### [Your instructions]
Every line with the string "pixels" should be gathered.

--- START Information provided ---

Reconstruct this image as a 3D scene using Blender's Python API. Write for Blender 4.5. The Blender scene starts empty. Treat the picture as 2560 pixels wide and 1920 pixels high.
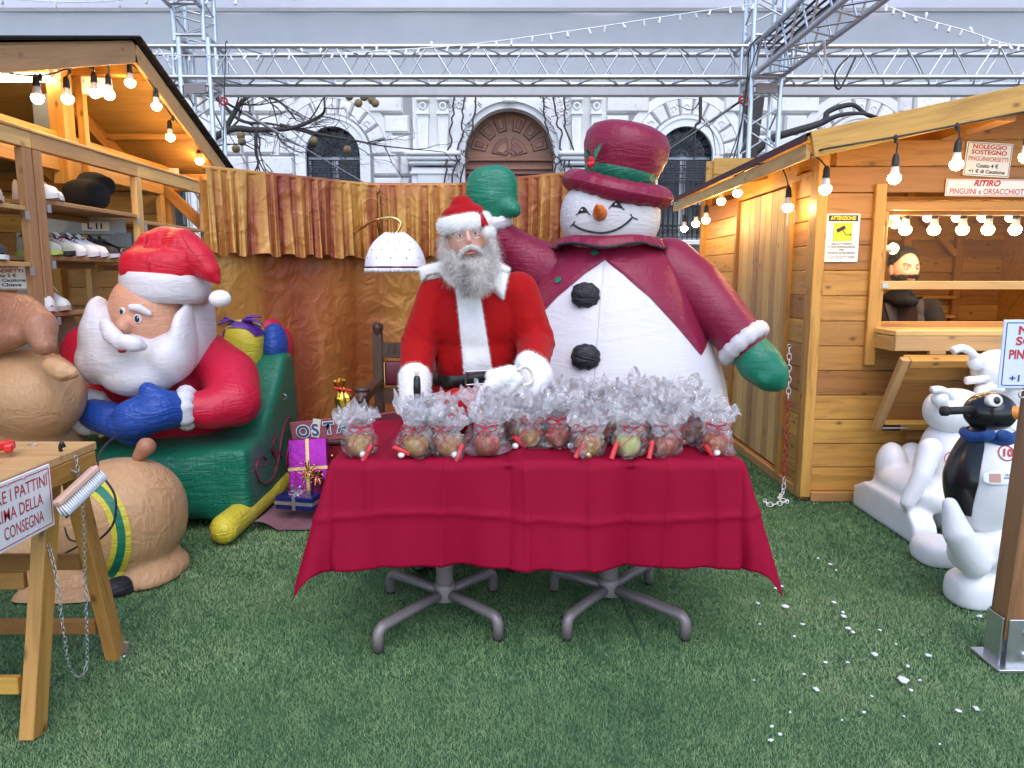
import bpy, bmesh, math, random
import numpy as np
from mathutils import Vector, Matrix, Euler
from mathutils.bvhtree import BVHTree
random.seed(7)
RNG = np.random.default_rng(7)
scene = bpy.context.scene
COL = scene.collection
rad = math.radians
PI = math.pi

# ------------------------------------------------------------------ camera
CAM_H, PITCH, FPX = 1.4, rad(8.3), 1850.0
cd = bpy.data.cameras.new("camera")
cam = bpy.data.objects.new("camera", cd)
COL.objects.link(cam)
cam.location = (0, 0, CAM_H)
cam.rotation_euler = (PI / 2 - PITCH, 0, 0)
cd.sensor_width = 36.0
cd.lens = 36.0 * FPX / 2560.0
cd.clip_start = 0.05
cd.clip_end = 400
scene.camera = cam

# ------------------------------------------------------------------ light
world = bpy.data.worlds.new("World")
scene.world = world
world.use_nodes = True
wn = world.node_tree.nodes
bg = wn["Background"]
sky = wn.new("ShaderNodeTexSky")
sky.sky_type = 'NISHITA'
sky.sun_disc = False
SUN_EL, SUN_AZ = rad(54), rad(172)
sky.sun_elevation = SUN_EL
sky.sun_rotation = SUN_AZ
sky.air_density = 1.0
sky.dust_density = 0.6
sky.ozone_density = 1.0
bg.inputs["Strength"].default_value = 0.15
world.node_tree.links.new(sky.outputs[0], bg.inputs[0])
sd = bpy.data.lights.new("sun", 'SUN')
sun = bpy.data.objects.new("sun", sd)
COL.objects.link(sun)
sd.energy = 1.1
sd.angle = rad(60)
sd.color = (1.0, 0.90, 0.88)
sdir = Vector((math.sin(SUN_AZ) * math.cos(SUN_EL), math.cos(SUN_AZ) * math.cos(SUN_EL), math.sin(SUN_EL)))
sun.rotation_euler = (-sdir).to_track_quat('-Z', 'Y').to_euler()
vs = scene.view_settings
vs.view_transform = 'Standard'
vs.look = 'None'
vs.exposure = 1.15
vs.gamma = 1.0
vs.use_curve_mapping = False
cy = scene.cycles
cy.max_bounces = 6
cy.diffuse_bounces = 3
cy.glossy_bounces = 3
cy.transmission_bounces = 6
cy.transparent_max_bounces = 24
cy.caustics_reflective = False
cy.caustics_refractive = False
cy.sample_clamp_indirect = 6.0
cy.use_denoising = True
cy.use_adaptive_sampling = True
cy.adaptive_threshold = 0.03


# ------------------------------------------------------------------ pixels to places
def P(px, py, Y):
    """point at depth Y seen at photograph pixel (px, py)"""
    u, v = (px - 1280) / FPX, (960 - py) / FPX
    s, c = math.sin(PITCH), math.cos(PITCH)
    d = Vector((u, c + v * s, -s + v * c))
    t = Y / d.y
    return Vector((d.x * t, Y, CAM_H + d.z * t))


K = 2560 / 2212.0


def O(x, y, Y):
    return P(x * K, y * K, Y)


def G(px, py, z=0.0):
    u, v = (px - 1280) / FPX, (960 - py) / FPX
    s, c = math.sin(PITCH), math.cos(PITCH)
    d = Vector((u, c + v * s, -s + v * c))
    t = (z - CAM_H) / d.z
    return Vector((d.x * t, d.y * t, z))


def GO(x, y, z=0.0):
    return G(x * K, y * K, z)


# ------------------------------------------------------------------ objects
ORG = {}


def tag(o, label=None, cat=None, group=None, kind=None):
    if label: o["label"] = label
    if cat: o["category"] = cat
    if group: o["group"] = group
    if kind: o["kind"] = kind
    return o


def thing(name, label, cat, loc=(0, 0, 0), group=None):
    o = bpy.data.objects.new(name, None)
    o.empty_display_size = 0.1
    COL.objects.link(o)
    o.location = loc
    ORG[o.name] = Vector(loc)
    return tag(o, label, cat, group)


def link_mesh(name, me, mat, parent=None, origin=None):
    """me holds world coordinates"""
    org = ORG[parent.name] if parent is not None else (Vector(origin) if origin is not None else Vector((0, 0, 0)))
    if org.length > 0:
        me.transform(Matrix.Translation(-org))
    if mat is not None:
        if not isinstance(mat, (list, tuple)): mat = [mat]
        me.materials.clear()
        for m in mat: me.materials.append(m)
    o = bpy.data.objects.new(name, me)
    COL.objects.link(o)
    if parent is not None:
        o.parent = parent
    else:
        o.location = org
    ORG[o.name] = org
    return o


def copy_tree(o, parent=None):
    c = o.copy()
    COL.objects.link(c)
    if parent is not None: c.parent = parent
    ORG[c.name] = ORG.get(o.name, Vector())
    for ch in list(o.children): copy_tree(ch, c)
    return c


class MB:
    def __init__(s):
        s.v, s.f, s.m = [], [], []

    def add(s, vs_, fs, mi=0):
        b = len(s.v)
        s.v.extend([tuple(p) for p in vs_])
        s.f.extend([tuple(i + b for i in f) for f in fs])
        s.m.extend([mi] * len(fs))
        return s

    def box(s, c, sz, R=None, mi=0):
        hx, hy, hz = sz[0] / 2, sz[1] / 2, sz[2] / 2
        pts = [Vector((x * hx, y * hy, z * hz)) for z in (-1, 1) for y in (-1, 1) for x in (-1, 1)]
        if R is not None: pts = [R @ p for p in pts]
        c = Vector(c)
        return s.add([p + c for p in pts], [(0, 2, 3, 1), (4, 5, 7, 6), (0, 1, 5, 4), (2, 6, 7, 3), (0, 4, 6, 2), (1, 3, 7, 5)], mi)

    def beam(s, p0, p1, w, h, up=(0, 0, 1), mi=0):
        p0, p1 = Vector(p0), Vector(p1)
        x = (p1 - p0).normalized()
        y = Vector(up).cross(x).normalized()
        z = x.cross(y)
        R = Matrix((x, y, z)).transposed()
        return s.box((p0 + p1) / 2, ((p1 - p0).length, w, h), R, mi)

    def tube(s, pts, r, seg=8, cap=True, closed=False, mi=0, flat=None):
        pts = [Vector(p) for p in pts]
        n = len(pts)
        rr = [r] * n if not hasattr(r, '__len__') else list(r)
        vs_, fs = [], []
        up = None
        for i, p in enumerate(pts):
            if closed:
                t = pts[(i + 1) % n] - pts[i - 1]
            else:
                t = pts[min(i + 1, n - 1)] - pts[max(i - 1, 0)]
            if t.length < 1e-9: t = Vector((0, 0, 1))
            t.normalize()
            if up is None:
                a = Vector((0, 0, 1)) if abs(t.z) < 0.9 else Vector((1, 0, 0))
                up = (a - t * a.dot(t)).normalized()
            else:
                up = (up - t * up.dot(t))
                up = up.normalized() if up.length > 1e-6 else t.orthogonal().normalized()
            sd_ = t.cross(up)
            for k in range(seg):
                a = 2 * PI * k / seg
                fy = 1.0 if flat is None else flat
                vs_.append(p + (up * math.cos(a) * fy + sd_ * math.sin(a)) * rr[i])
        for i in range(n if closed else n - 1):
            j = (i + 1) % n
            for k in range(seg):
                k2 = (k + 1) % seg
                fs.append((i * seg + k, i * seg + k2, j * seg + k2, j * seg + k))
        if cap and not closed:
            fs.append(tuple(range(seg - 1, -1, -1)))
            fs.append(tuple((n - 1) * seg + k for k in range(seg)))
        return s.add(vs_, fs, mi)

    def capsule(s, p0, p1, r0, r1, seg=16, rings=5, mi=0):
        p0, p1 = Vector(p0), Vector(p1)
        t = (p1 - p0)
        L = t.length
        t = t.normalized() if L > 1e-9 else Vector((0, 0, 1))
        pts, rs = [], []
        for i in range(rings + 1):
            a = PI / 2 * (1 - i / rings)
            pts.append(p0 - t * r0 * math.sin(a)); rs.append(max(r0 * math.cos(a), r0 * 0.02))
        for i in range(rings + 1):
            a = PI / 2 * i / rings
            pts.append(p1 + t * r1 * math.sin(a)); rs.append(max(r1 * math.cos(a), r1 * 0.02))
        return s.tube(pts, rs, seg, mi=mi)

    def chain(s, pts, rs, seg=16):
        """smooth tapered limb with round ends"""
        for i in range(len(pts) - 1):
            s.capsule(pts[i], pts[i + 1], rs[i], rs[i + 1], seg)
        return s

    def ell(s, c, r, seg=24, rings=14, R=None, mi=0):
        c = Vector(c)
        r = (r, r, r) if not hasattr(r, '__len__') else r
        vs_, fs = [], []
        pts = [Vector((0, 0, -r[2]))]
        for i in range(1, rings):
            a = -PI / 2 + PI * i / rings
            for k in range(seg):
                b = 2 * PI * k / seg
                pts.append(Vector((r[0] * math.cos(a) * math.cos(b), r[1] * math.cos(a) * math.sin(b), r[2] * math.sin(a))))
        pts.append(Vector((0, 0, r[2])))
        if R is not None: pts = [R @ p for p in pts]
        for k in range(seg):
            k2 = (k + 1) % seg
            fs.append((0, 1 + k2, 1 + k))
            for i in range(rings - 2):
                a = 1 + i * seg
                fs.append((a + k, a + k2, a + seg + k2, a + seg + k))
            a = 1 + (rings - 2) * seg
            fs.append((a + k, a + k2, len(pts) - 1))
        return s.add([p + c for p in pts], fs, mi)

    def sell(s, c, r, e=3.0, R=None, seg=32, rings=20, mi=0):
        """super-ellipsoid: a puffed-up box"""
        b = MB().ell((0, 0, 0), 1.0, seg, rings)
        pts = []
        for p in b.v:
            k = (abs(p[0]) ** e + abs(p[1]) ** e + abs(p[2]) ** e) ** (1 / e)
            q = Vector((p[0] / k * r[0], p[1] / k * r[1], p[2] / k * r[2]))
            pts.append((R @ q if R is not None else q) + Vector(c))
        return s.add(pts, b.f, mi)

    def lathe(s, prof, seg=32, c=(0, 0, 0), R=None, sy=1.0, mi=0, cap=True):
        c = Vector(c)
        vs_, fs = [], []
        for (r, z) in prof:
            for k in range(seg):
                a = 2 * PI * k / seg
                p = Vector((r * math.cos(a), r * math.sin(a) * sy, z))
                vs_.append((R @ p if R is not None else p) + c)
        n = len(prof)
        for i in range(n - 1):
            for k in range(seg):
                k2 = (k + 1) % seg
                fs.append((i * seg + k, i * seg + k2, (i + 1) * seg + k2, (i + 1) * seg + k))
        if cap:
            fs.append(tuple(range(seg - 1, -1, -1)))
            fs.append(tuple((n - 1) * seg + k for k in range(seg)))
        return s.add(vs_, fs, mi)

    def torus(s, c, R0, r, seg=32, sub=10, R=None, mi=0, sy=1.0):
        c = Vector(c)
        pts = []
        for i in range(seg):
            a = 2 * PI * i / seg
            p = Vector((R0 * math.cos(a), R0 * sy * math.sin(a), 0))
            pts.append((R @ p if R is not None else p) + c)
        return s.tube(pts, r, sub, closed=True, mi=mi)

    def grid(s, A, closed_u=False, mi=0, flip=False):
        n, m = len(A), len(A[0])
        fs = []
        for i in range(n if closed_u else n - 1):
            for j in range(m - 1):
                i2 = (i + 1) % n
                q = (i * m + j, i2 * m + j, i2 * m + j + 1, i * m + j + 1)
                fs.append(q[::-1] if flip else q)
        return s.add([p for row in A for p in row], fs, mi)

    def prism(s, poly, h, M=None, mi=0):
        """polygon in local XY, thickness h along local Z"""
        n = len(poly)
        pts = [Vector((x, y, 0)) for x, y in poly] + [Vector((x, y, h)) for x, y in poly]
        if M is not None: pts = [M @ p for p in pts]
        fs = [tuple(range(n - 1, -1, -1)), tuple(range(n, 2 * n))]
        for k in range(n):
            k2 = (k + 1) % n
            fs.append((k, k2, n + k2, n + k))
        return s.add(pts, fs, mi)

    def mesh(s, name="mesh", smooth=True, fix=True):
        me = bpy.data.meshes.new(name)
        me.from_pydata(s.v, [], s.f)
        if any(s.m): me.polygons.foreach_set("material_index", s.m)
        if fix:
            bm = bmesh.new(); bm.from_mesh(me)
            bmesh.ops.recalc_face_normals(bm, faces=bm.faces)
            bm.to_mesh(me); bm.free()
        me.polygons.foreach_set("use_smooth", [smooth] * len(me.polygons))
        me.update()
        return me

    def obj(s, name, mat, parent=None, smooth=True, origin=None, bevel=0.0, fix=True, bseg=1, auto=None):
        me = s.mesh(name, smooth, fix)
        if bevel > 0:
            bm = bmesh.new(); bm.from_mesh(me)
            es = [e for e in bm.edges if len(e.link_faces) == 2 and e.calc_face_angle(0) > 0.5]
            bmesh.ops.bevel(bm, geom=es, offset=bevel, segments=bseg, affect='EDGES', profile=0.5, clamp_overlap=True)
            bm.to_mesh(me); bm.free()
            me.polygons.foreach_set("use_smooth", [smooth] * len(me.polygons))
        if auto is not None:
            me.set_sharp_from_angle(angle=auto)
        return link_mesh(name, me, mat, parent, origin)


_cache = {}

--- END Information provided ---

### [Expected output]
Reconstruct this image as a 3D scene using Blender's Python API. Write for Blender 4.5. The Blender scene starts empty. Treat the picture as 2560 pixels wide and 1920 pixels high.
# ------------------------------------------------------------------ pixels to places